In India universal marriage is a social custom. 76 percent of ladies between the age group 15­-44 are married. Since marriage among women is almost universal, birth rate becomes higher. Further, Indian women marry comparatively, at an early age. The average marriage age of women is about 16 years. As the child-bearing capacity is more at an early age, birth rate tends to be higher.

(ii) Craze for a male child:

In Indian society, more importance is given to the male child as certain religious duties have to be performed only by sons. So they go for more and more child expecting a son to come. This lades to a high birth rate.

(iii) Joint-family System :

In India there is joint family system, which induces the young couples to have more children though they are individually not able to support them. An additional child brings no immediate hardship to parents. This is another factor responsible for high birth rate.

3. Economic Factors:

(i) Poverty :

Some demographers establish a casual relationship between poverty and high birth rate. In poor families children are considered an asset as they add to family income from an early age. Further, a large family acts as a social security for the old age. Besides, it is believed that the reproductive capacity of the poor is intense as sex is the only form of entertainment for them. According to one economist, sexual play is the national play of India. Thus a high birth rate is always associated with poverty of the people.

(ii) Illiteracy and Unemployment:

In India people are illiterate and ignorant.

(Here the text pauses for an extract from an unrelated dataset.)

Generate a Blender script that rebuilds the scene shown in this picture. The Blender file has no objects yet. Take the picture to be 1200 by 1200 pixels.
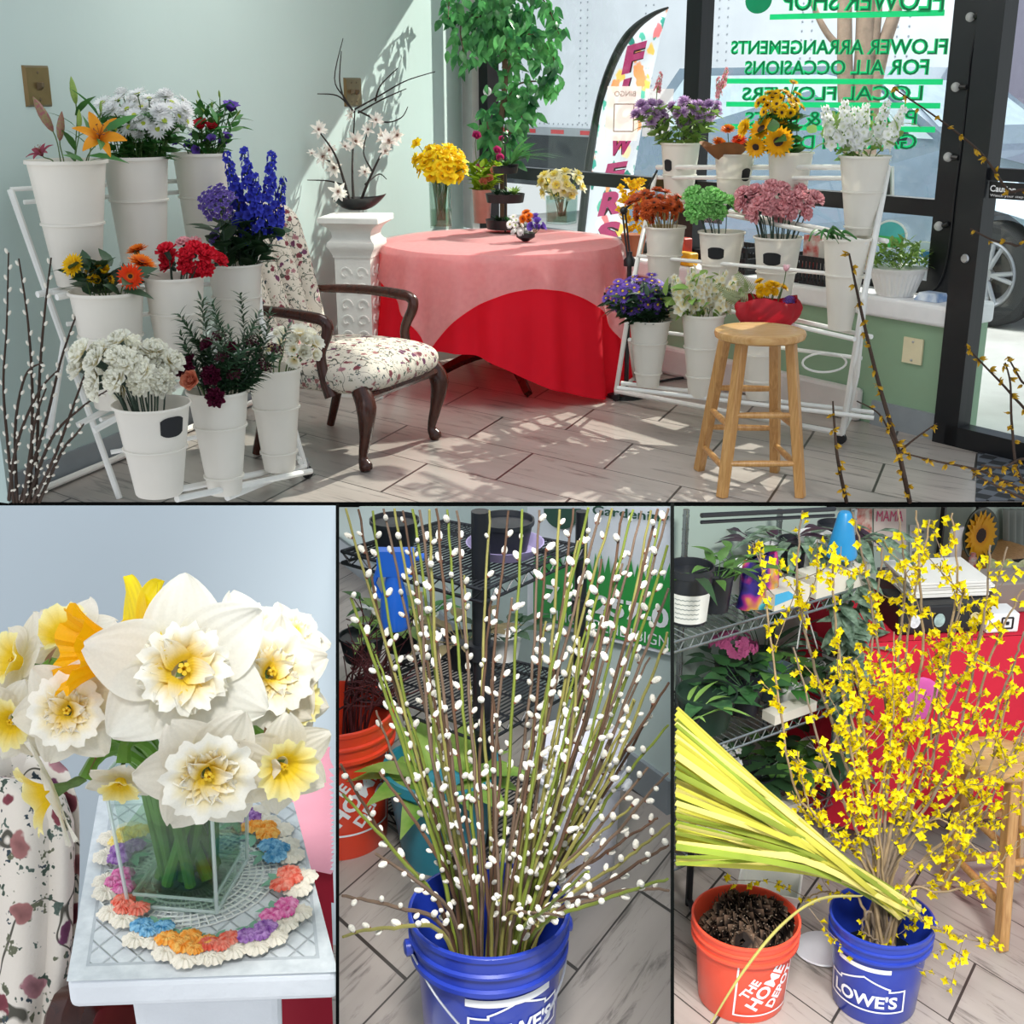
WORLD_E = .92; SUN_E = 26000
import bpy, bmesh, math, random
from mathutils import Vector, Matrix, Quaternion
PI = math.pi
V = Vector
random.seed(11)
RND = random.Random(7)
sc = bpy.context.scene
COL = sc.collection
sc.view_settings.view_transform = 'Standard'
sc.view_settings.look = 'None'

FPX = 1500.0
TH = math.atan(496.0 / FPX)
CAM = V((0, 0, 1.5))
FW = V((0, math.cos(TH), -math.sin(TH)))
UP = V((0, math.sin(TH), math.cos(TH)))
cd = bpy.data.cameras.new('camera')
cd.sensor_width = 36
cd.lens = 36 * FPX / 1200
cd.clip_start = 0.05
cam = bpy.data.objects.new('camera', cd)
cam.location = CAM
cam.rotation_euler = (PI / 2 - TH, 0, 0)
COL.objects.link(cam)
sc.camera = cam

def ray(px, py):
    return FW + V((1, 0, 0)) * ((px - 600) / FPX) + UP * ((600 - py) / FPX)
def PD(px, py, d):                       # point at depth d along the view axis
    return CAM + ray(px, py) * d
def PZ(px, py, z):                       # point on a level plane
    r = ray(px, py)
    return CAM + r * ((z - CAM.z) / r.z)
def PY(px, py, y):
    r = ray(px, py)
    return CAM + r * (y / r.y)
def PP(px, py, p0, n):                   # point on a general plane
    r = ray(px, py)
    return CAM + r * ((V(p0) - CAM).dot(n) / r.dot(n))
def depth(p):
    return (V(p) - CAM).dot(FW)
def mpp(p):                              # metres per pixel at p
    return depth(p) / FPX
def proj(p):
    q = V(p) - CAM
    d = q.dot(FW)
    return (600 + FPX * q.x / d, 600 - FPX * q.dot(UP) / d)
def zat(p, py):                          # height on the vertical through p that shows at picture row py
    return PY(600, py, p.y).z

def lin(h):
    if isinstance(h, str):
        h = h.lstrip('#')
        c = [int(h[i:i + 2], 16) / 255 for i in (0, 2, 4)]
    else:
        c = list(h)
    return tuple((x / 12.92 if x <= .04045 else ((x + .055) / 1.055) ** 2.4) for x in c) + (1.0,)

class NT:
    def __init__(s, name):
        s.m = bpy.data.materials.new(name)
        s.m.use_nodes = True
        s.t = s.m.node_tree
        s.t.nodes.clear()
        s.out = s.t.nodes.new('ShaderNodeOutputMaterial')
    def n(s, kind, **kw):
        nd = s.t.nodes.new('ShaderNode' + kind)
        for k, v in kw.items():
            if k.startswith('i_'):
                key = k[2:]
                nd.inputs[int(key) if key.isdigit() else key.replace('_', ' ')].default_value = v
            else:
                setattr(nd, k, v)
        return nd
    def l(s, a, b):
        s.t.links.new(a, b)
    def ramp(s, fac, stops, interp='LINEAR'):
        r = s.n('ValToRGB')
        r.color_ramp.interpolation = interp
        e = r.color_ramp.elements
        while len(e) < len(stops):
            e.new(0.5)
        for el, (p, c) in zip(e, stops):
            el.position = p
            el.color = c
        s.l(fac, r.inputs[0])
        return r.outputs[0]
    def mix(s, fac, a, b, blend='MIX'):
        m = s.n('Mix', data_type='RGBA', blend_type=blend)
        for sock, v in ((m.inputs[0], fac), (m.inputs[6], a), (m.inputs[7], b)):
            if hasattr(v, 'links') or hasattr(v, 'is_linked'):
                s.l(v, sock)
            else:
                sock.default_value = v
        return m.outputs[2]

MATS = {}
def mat(name, col, rough=.5, var=.08, scale=12, bump=0, bscale=60, metal=0, spec=.5, trans=0, rand=0, sheen=0, coat=0, alpha=1, col2=None, emit=0, coord='Object', sss=0):
    if name in MATS:
        return MATS[name]
    t = NT(name)
    tc = t.n('TexCoord')
    nz = t.n('TexNoise', i_Scale=scale, i_Detail=4.0)
    t.l(tc.outputs[coord], nz.inputs['Vector'])
    c = lin(col)
    if col2:
        a, b = c, lin(col2)
        stops = [(.35, a), (.65, b)]
    else:
        a = tuple(max(0, x * (1 - var)) for x in c[:3]) + (1,)
        b = tuple(min(1, x * (1 + var)) for x in c[:3]) + (1,)
        stops = [(.3, a), (.7, b)]
    cs = t.ramp(nz.outputs['Fac'], stops)
    if rand:
        oi = t.n('ObjectInfo')
        hsv = t.n('HueSaturation')
        mr = t.n('MapRange', i_To_Min=1 - rand, i_To_Max=1 + rand)
        t.l(oi.outputs['Random'], mr.inputs[0])
        t.l(mr.outputs[0], hsv.inputs['Value'])
        mr2 = t.n('MapRange', i_To_Min=.5 - rand * .06, i_To_Max=.5 + rand * .06)
        t.l(oi.outputs['Random'], mr2.inputs[0])
        t.l(mr2.outputs[0], hsv.inputs['Hue'])
        t.l(cs, hsv.inputs['Color'])
        cs = hsv.outputs[0]
    p = t.n('BsdfPrincipled', i_Roughness=rough, i_Metallic=metal)
    p.inputs['Specular IOR Level'].default_value = spec
    p.inputs['Coat Weight'].default_value = coat
    p.inputs['Sheen Weight'].default_value = sheen
    p.inputs['Alpha'].default_value = alpha
    t.l(cs, p.inputs['Base Color'])
    if emit:
        p.inputs['Emission Strength'].default_value = emit
        t.l(cs, p.inputs['Emission Color'])
    if bump:
        bz = t.n('TexNoise', i_Scale=bscale, i_Detail=5.0)
        t.l(tc.outputs[coord], bz.inputs['Vector'])
        bp = t.n('Bump', i_Strength=bump, i_Distance=.01)
        t.l(bz.outputs['Fac'], bp.inputs['Height'])
        t.l(bp.outputs[0], p.inputs['Normal'])
    sh = p.outputs[0]
    if trans:
        tr = t.n('BsdfTranslucent')
        t.l(cs, tr.inputs['Color'])
        mx = t.n('MixShader', i_0=trans)
        t.l(p.outputs[0], mx.inputs[1])
        t.l(tr.outputs[0], mx.inputs[2])
        sh = mx.outputs[0]
    t.l(sh, t.out.inputs[0])
    MATS[name] = t.m
    return t.m

def glass(name, tint='#ffffff', refl=.08, rough=0.0):
    if name in MATS:
        return MATS[name]
    t = NT(name)
    tr = t.n('BsdfTransparent', i_Color=lin(tint))
    gl = t.n('BsdfGlossy', i_Roughness=rough)
    lw = t.n('LayerWeight', i_Blend=.25)
    mr = t.n('MapRange', i_To_Min=refl * .5, i_To_Max=min(1, refl * 6))
    t.l(lw.outputs['Facing'], mr.inputs[0])
    mx = t.n('MixShader')
    t.l(mr.outputs[0], mx.inputs[0])
    t.l(tr.outputs[0], mx.inputs[1])
    t.l(gl.outputs[0], mx.inputs[2])
    t.l(mx.outputs[0], t.out.inputs[0])
    MATS[name] = t.m
    return t.m

def petal_mat(name, inner, outer, p0=.15, p1=.6, trans=.3, rand=.08, rough=.55, vein=0):
    """colour runs along attribute 'u' (0 at the heart, 1 at the tip)."""
    if name in MATS:
        return MATS[name]
    t = NT(name)
    at = t.n('Attribute', attribute_name='u')
    cs = t.ramp(at.outputs['Fac'], [(p0, lin(inner)), (p1, lin(outer))])
    tc = t.n('TexCoord')
    nz = t.n('TexNoise', i_Scale=30.0, i_Detail=3.0)
    t.l(tc.outputs['Object'], nz.inputs['Vector'])
    sh = t.ramp(nz.outputs['Fac'], [(.3, (.94, .94, .94, 1)), (.7, (1, 1, 1, 1))])
    cs = t.mix(1.0, cs, sh, 'MULTIPLY')
    oi = t.n('ObjectInfo')
    hsv = t.n('HueSaturation')
    mr = t.n('MapRange', i_To_Min=1 - rand, i_To_Max=1 + rand * .5)
    t.l(oi.outputs['Random'], mr.inputs[0])
    t.l(mr.outputs[0], hsv.inputs['Value'])
    t.l(cs, hsv.inputs['Color'])
    cs = hsv.outputs[0]
    p = t.n('BsdfPrincipled', i_Roughness=rough)
    p.inputs['Specular IOR Level'].default_value = .25
    t.l(cs, p.inputs['Base Color'])
    if vein:
        av = t.n('Attribute', attribute_name='v')
        mm = t.n('Math', operation='MULTIPLY', i_1=vein)
        t.l(av.outputs['Fac'], mm.inputs[0])
        sn = t.n('Math', operation='SINE')
        t.l(mm.outputs[0], sn.inputs[0])
        bp = t.n('Bump', i_Strength=.15, i_Distance=.002)
        t.l(sn.outputs[0], bp.inputs['Height'])
        t.l(bp.outputs[0], p.inputs['Normal'])
    tr = t.n('BsdfTranslucent')
    t.l(cs, tr.inputs['Color'])
    mx = t.n('MixShader', i_0=trans)
    t.l(p.outputs[0], mx.inputs[1])
    t.l(tr.outputs[0], mx.inputs[2])
    t.l(mx.outputs[0], t.out.inputs[0])
    MATS[name] = t.m
    return t.m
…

In 1991, 60 percent of Indian women were illiterate. Further, 68 percent of women were unemployed and confined to four corners of the house. They did not know the benefit of family planning measures. This results in high birth rate.

(iii) Partial success of Birth Control Measures:

Birth control measures have not been fully successful in India. This is evident from the fact that in 1981, every Indian women in the age group of 15 - 49 years gave birth to 5 children on an average. This partial success of birth control measures is regarded as one of the causes of high birth rate.